India: due giovani sorelle "intoccabili" condannate allo stupro

Amnesty International ha lanciato una petizione per salvare due sorelle indiane condannate dai saggi del villaggio dell’Uttar Pradesh a essere stuprate e mostrate nude in pubblico.

Le due sorelle indiane condannate allo stupro sono fuggite dal villaggio e hanno chiesto aiuto a una Ong.


Due sorelle indiane sono state condannate allo stupro. Hanno 23 e 15 anni, sono due dalit - intoccabili -, la loro colpa è essere le sorelle di Ravi Kumar, un 25enne fuggito con la sua amata, una donna sposata di una casta superiore. Succede nel villaggio di Sankrot, a 45 chilometri da New Delhi, dove le sentenze del Khap Panchayat, il Consiglio tribale, anche se non hanno valore giuridico, ce l'hanno per gli abitanti. Risultato: Meenakshi Kumari e sua sorella sono scappate e ora vivono nascoste, nel terrore di quello che le aspetta.

Non riesco a dormire, sono molto spaventata - ha raccontato al Daily Mail Meenakshi Kumari, ora protetta dalla ong che le ha accolte -. Come faremo mai a tornare a casa o al nostro villaggio? Se mai ritorneremo ci faranno del male o ci violenteranno, magari non subito ma nel futuro di certo”. Perché i Jat, la casta superiore a cui appartiene la donna “non dimentica e non lasceranno passare l’umiliazione. Loro vogliono vendetta. Eppure amare qualcuno non è un male”.  

Le tradizioni si sa, sono dure a morire e anche se più volte, in passato, sia il Parlamento sia diversi tribunali indiani hanno precisato che le sentenze dei Panchayat non devono essere applicate, ma chi nei villaggi ci abita la pensa diversamente e si adegua al volere dei cinque saggi che stabiliscono che cosa sia lecito e cosa no. 

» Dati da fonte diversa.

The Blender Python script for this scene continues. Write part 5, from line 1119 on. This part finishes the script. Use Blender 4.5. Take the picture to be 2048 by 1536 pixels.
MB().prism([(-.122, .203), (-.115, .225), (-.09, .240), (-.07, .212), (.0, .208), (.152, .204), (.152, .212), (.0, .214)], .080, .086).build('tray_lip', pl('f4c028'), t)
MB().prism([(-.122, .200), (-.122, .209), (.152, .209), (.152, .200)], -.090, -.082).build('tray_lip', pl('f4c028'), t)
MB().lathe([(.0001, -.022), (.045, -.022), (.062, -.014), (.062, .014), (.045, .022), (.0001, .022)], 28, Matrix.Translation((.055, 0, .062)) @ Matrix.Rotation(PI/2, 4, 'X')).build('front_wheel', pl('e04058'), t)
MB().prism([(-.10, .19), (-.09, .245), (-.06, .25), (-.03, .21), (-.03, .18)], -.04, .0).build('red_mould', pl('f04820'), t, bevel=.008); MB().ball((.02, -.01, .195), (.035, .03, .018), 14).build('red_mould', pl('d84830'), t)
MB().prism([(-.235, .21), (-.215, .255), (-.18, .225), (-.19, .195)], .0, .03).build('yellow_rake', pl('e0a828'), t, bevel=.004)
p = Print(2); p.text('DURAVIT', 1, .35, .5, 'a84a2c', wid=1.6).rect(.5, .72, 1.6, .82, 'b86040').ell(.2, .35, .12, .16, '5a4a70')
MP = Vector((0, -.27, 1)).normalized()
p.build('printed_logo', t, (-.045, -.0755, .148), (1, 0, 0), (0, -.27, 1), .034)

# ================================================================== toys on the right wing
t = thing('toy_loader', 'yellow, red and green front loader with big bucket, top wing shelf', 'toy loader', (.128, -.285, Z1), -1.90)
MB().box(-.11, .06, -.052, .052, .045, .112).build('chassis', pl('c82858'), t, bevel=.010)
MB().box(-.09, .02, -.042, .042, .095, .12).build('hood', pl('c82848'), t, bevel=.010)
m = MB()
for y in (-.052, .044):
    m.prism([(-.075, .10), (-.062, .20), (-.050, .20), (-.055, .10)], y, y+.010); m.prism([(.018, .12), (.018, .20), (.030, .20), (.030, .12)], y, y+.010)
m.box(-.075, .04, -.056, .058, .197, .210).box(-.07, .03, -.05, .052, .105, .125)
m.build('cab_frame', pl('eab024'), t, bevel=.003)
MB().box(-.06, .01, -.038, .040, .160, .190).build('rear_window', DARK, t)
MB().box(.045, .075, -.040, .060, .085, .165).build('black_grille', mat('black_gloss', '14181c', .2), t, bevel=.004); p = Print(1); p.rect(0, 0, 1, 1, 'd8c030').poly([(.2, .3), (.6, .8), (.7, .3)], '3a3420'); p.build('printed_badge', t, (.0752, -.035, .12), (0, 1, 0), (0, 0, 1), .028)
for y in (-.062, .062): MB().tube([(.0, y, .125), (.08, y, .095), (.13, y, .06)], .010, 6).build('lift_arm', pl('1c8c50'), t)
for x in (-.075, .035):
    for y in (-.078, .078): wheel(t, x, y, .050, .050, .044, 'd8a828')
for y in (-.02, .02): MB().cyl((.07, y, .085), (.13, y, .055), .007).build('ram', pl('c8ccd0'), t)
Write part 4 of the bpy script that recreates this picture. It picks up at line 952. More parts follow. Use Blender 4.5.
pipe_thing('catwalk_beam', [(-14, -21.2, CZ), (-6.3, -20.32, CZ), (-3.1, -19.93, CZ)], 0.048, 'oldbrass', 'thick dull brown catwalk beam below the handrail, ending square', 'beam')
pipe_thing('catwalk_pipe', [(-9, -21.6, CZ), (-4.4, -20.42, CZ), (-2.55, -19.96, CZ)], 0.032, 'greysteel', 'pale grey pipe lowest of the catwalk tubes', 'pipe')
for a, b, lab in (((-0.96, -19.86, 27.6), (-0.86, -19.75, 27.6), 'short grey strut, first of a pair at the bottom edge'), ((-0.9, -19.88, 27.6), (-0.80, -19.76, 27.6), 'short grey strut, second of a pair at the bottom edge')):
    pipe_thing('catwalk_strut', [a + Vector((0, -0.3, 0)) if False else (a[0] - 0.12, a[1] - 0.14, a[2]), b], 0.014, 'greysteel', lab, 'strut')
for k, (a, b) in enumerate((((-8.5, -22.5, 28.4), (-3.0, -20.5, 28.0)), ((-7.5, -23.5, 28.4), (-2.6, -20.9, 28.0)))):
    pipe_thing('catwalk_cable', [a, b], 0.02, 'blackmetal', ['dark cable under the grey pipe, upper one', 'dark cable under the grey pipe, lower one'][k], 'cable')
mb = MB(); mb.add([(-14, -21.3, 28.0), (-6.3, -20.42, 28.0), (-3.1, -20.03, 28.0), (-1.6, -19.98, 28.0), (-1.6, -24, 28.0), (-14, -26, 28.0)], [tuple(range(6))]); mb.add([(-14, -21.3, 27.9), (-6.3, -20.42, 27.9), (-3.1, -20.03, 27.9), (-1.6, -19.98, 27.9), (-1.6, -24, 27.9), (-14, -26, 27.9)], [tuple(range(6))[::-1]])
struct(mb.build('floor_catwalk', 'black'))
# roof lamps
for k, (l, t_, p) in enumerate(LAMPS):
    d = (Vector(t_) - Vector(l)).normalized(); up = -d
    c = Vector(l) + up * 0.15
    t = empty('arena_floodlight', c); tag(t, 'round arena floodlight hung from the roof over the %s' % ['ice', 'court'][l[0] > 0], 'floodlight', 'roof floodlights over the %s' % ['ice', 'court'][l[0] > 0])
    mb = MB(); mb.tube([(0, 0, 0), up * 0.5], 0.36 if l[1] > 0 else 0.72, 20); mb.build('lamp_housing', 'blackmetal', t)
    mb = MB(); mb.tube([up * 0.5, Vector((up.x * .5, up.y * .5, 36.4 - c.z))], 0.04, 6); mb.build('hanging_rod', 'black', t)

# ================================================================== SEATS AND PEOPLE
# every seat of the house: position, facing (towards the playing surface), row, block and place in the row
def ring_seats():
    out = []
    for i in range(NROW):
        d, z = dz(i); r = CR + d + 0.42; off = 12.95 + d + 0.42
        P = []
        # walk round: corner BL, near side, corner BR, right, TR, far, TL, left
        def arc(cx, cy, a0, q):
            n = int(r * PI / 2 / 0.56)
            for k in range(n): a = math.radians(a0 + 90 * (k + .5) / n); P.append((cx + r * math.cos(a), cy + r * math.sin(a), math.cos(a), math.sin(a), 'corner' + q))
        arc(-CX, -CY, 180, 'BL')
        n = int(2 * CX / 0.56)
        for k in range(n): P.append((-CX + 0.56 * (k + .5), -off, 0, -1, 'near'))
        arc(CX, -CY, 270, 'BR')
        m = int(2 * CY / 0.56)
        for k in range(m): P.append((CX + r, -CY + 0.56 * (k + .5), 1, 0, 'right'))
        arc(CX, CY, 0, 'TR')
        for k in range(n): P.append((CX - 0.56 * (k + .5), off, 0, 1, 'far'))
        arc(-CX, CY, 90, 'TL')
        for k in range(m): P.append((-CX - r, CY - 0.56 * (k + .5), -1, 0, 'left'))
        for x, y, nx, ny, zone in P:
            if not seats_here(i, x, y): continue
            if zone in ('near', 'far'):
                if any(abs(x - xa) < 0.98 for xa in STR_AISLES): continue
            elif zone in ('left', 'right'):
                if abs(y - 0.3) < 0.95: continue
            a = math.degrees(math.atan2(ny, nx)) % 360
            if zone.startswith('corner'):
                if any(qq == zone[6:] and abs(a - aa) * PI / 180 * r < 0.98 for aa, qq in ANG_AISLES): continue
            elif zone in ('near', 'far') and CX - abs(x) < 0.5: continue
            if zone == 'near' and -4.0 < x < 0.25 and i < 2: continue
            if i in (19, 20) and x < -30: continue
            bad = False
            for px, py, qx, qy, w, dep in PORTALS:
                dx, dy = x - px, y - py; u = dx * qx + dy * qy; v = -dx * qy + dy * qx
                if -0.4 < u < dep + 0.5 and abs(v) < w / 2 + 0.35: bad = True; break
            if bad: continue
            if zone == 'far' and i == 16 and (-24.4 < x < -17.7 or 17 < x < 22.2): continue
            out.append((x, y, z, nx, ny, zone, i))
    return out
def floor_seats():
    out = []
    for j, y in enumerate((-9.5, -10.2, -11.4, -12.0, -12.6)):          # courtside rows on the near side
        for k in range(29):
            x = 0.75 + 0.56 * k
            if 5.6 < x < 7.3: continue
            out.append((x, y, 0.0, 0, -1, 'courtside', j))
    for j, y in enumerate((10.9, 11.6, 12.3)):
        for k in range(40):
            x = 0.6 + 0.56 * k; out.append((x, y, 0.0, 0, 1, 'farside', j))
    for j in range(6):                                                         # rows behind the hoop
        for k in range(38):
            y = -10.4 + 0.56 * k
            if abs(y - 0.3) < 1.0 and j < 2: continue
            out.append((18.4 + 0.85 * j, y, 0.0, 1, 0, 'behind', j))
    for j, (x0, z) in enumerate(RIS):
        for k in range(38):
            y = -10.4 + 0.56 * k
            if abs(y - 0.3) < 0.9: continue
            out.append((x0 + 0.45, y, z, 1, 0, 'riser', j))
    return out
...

Tanto che perfino Sumit Kumar, il 28 fratello maggiore della famiglia, un agente di polizia a Delhi, quando ha scoperto la relazione tra Ravi e la 21 enne Krishna lo ha avvertito senza mezzi termini: “Gli ho detto che la relazione non avrebbe mai potuto funzionare. Siamo intoccabili e come tali veniamo trattati, siamo inferiori. Ma lui non mi ha ascoltato e ora noi stiamo pagando per questo”. 

Ravi e Krishna si sono conosciuti due anni fa, quando la giovane si unì alle lezioni di informatica che lui teneva per i bambini di Khekada, nell’Uttar Pradesh. La scintilla scattò all’istante, i due si scambiarono il numero di telefono e iniziarono a frequentarsi da amanti clandestini. L’idillio finì quando Naik Dharampal Singh, il 52enne padre di Ravi, scoprì la storia e ordinò alla coppia di interromperla immediatamente. Dal canto loro, i genitori di lei, trovarono uno sposo e a febbraio la costrinsero alle nozze. Un mese dopo il matrimonio, però, i due amanti fuggono, scaricando il peso della loro scelta sulle spalle della famiglia di lui. Per la precisione sui corpi delle due giovanissime sorelle.

Nella vicenda è intervenuta anche Amnesty International con una petizione che ha già superato le 26 mila firme e chiede alla Corte Suprema di fermare la condanna del Panchayat: “nulla - scrive Amnesty - può giustificare questa ripugnante punizione. Non è imparziale. Non è giusto. Ed è contro la legge”. A questo punto la decisione spetta al governo dell’Uttar Pradesh, incaricato dai giudici di trovare una soluzione.